I can make all sorts of claims out of statistics. Jack Mildren was the reason that the Sooner offense in 1971 set national records for scoring and obliterated national records for rushing yards. That OU was a solid favorite over Auburn just means that Jack was great all year. That doesn't reflect on whether or not he was great that day.
If you want to make the case that Trevor played better than he'd ever played in comparision to who he was earlier. then you'll get no argurment. Every time we ran the option pitch that day, that was Jack doing for his offense what Knight was doing for his.
That day was his crown. It was the OU quarterback ending the best offensive season ever, at his best, the culmination of an incredible performance. We brought back every player on that offense the next year, except the wide, one offensive guard, and Jack Mildren. And we weren't close to as good offensively. Because we didn't have Jack.
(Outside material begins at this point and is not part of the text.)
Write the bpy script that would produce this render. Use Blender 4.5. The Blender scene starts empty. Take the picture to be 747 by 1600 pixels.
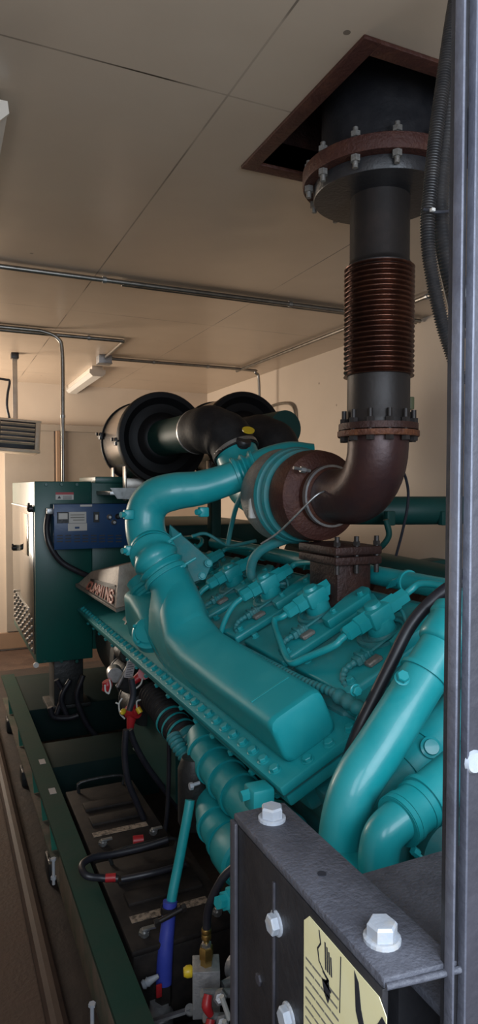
import bpy, bmesh, math, random
from mathutils import Vector, Matrix, Quaternion
random.seed(7)
C = bpy.context.scene.collection
SC = bpy.context.scene
R = math.radians

# ------------------------------------------------------------------ camera
TH, PT, F = R(24.4), R(-2.1), 1033.0
CAM = Vector((0, 0, 1.7))
FWD = Vector((math.sin(TH)*math.cos(PT), math.cos(TH)*math.cos(PT), math.sin(PT)))
RT = Vector((math.cos(TH), -math.sin(TH), 0))
UP = RT.cross(FWD)
cd = bpy.data.cameras.new('camera'); cam = bpy.data.objects.new('camera', cd); C.objects.link(cam)
cam.location = CAM; cam.rotation_euler = (R(90)+PT, 0, -TH)
cd.sensor_fit = 'VERTICAL'; cd.sensor_height = 36; cd.lens = 36*F/1600; cd.clip_start = 0.02
SC.camera = cam
# ------------------------------------------------------------------ world, light, exposure
w = bpy.data.worlds.new('sky'); SC.world = w; w.use_nodes = True
w.node_tree.nodes['Background'].inputs[0].default_value = (0.75, 0.85, 1.0, 1)
w.node_tree.nodes['Background'].inputs[1].default_value = 0.6
def area(name, loc, target, sx, sy, energy, col):
    l = bpy.data.lights.new(name, 'AREA'); l.shape = 'RECTANGLE'; l.size = sx; l.size_y = sy
    l.energy = energy; l.color = col
    o = bpy.data.objects.new(name, l); C.objects.link(o); o.location = loc
    o.rotation_euler = (Vector(target)-Vector(loc)).to_track_quat('-Z', 'Y').to_euler()
    return o
area('daylight_near_door', (0.35, -0.6, 1.95), (0.75, 1, 1.2), 2.1, 1.1, 58, (0.78, 0.88, 1.0))
area('daylight_side_door', (-0.9, 6.45, 1.75), (1.6, 6.3, 1.95), 1.2, 1.25, 95, (1.0, 0.86, 0.70))
SC.view_settings.view_transform = 'Standard'; SC.view_settings.look = 'None'
SC.view_settings.gamma = 1; SC.view_settings.use_curve_mapping = False
SC.view_settings.exposure = 0.22

# ------------------------------------------------------------------ measuring helpers (photo pixel -> place in the room)
def ray(px, py): return FWD + RT*((px-373.5)/F) + UP*((800-py)/F)
def aX(px, py, v): r = ray(px, py); return CAM + r*(v/r.x)
def aY(px, py, v): r = ray(px, py); return CAM + r*(v/r.y)
def aZ(px, py, v): r = ray(px, py); return CAM + r*((v-CAM.z)/r.z)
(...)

There might have been Sooner quarterbacks who were better for a career, but that year, that offense was incredible.
We played a one loss SEC team from Alabama whose only loss was in their last game of the season, and featuring a Heisman winner. And that day, Jack was so much better than Pat Sullivan, that everybody knew who was better.
I saw both games. I saw Jack with a mastery of the option never seen before. I saw Knight make dangerous throws all day and make maybe five really terrific throws. He threw into crowds and the guys kept bailing him out. And said so that night.
Trevor was never better. But Jack was more than once, including when we rolled to a 31-0 lead so convincing that we were playing backups most of the second half. Part of why in an era of much less statistical offense, we were still eye popping great.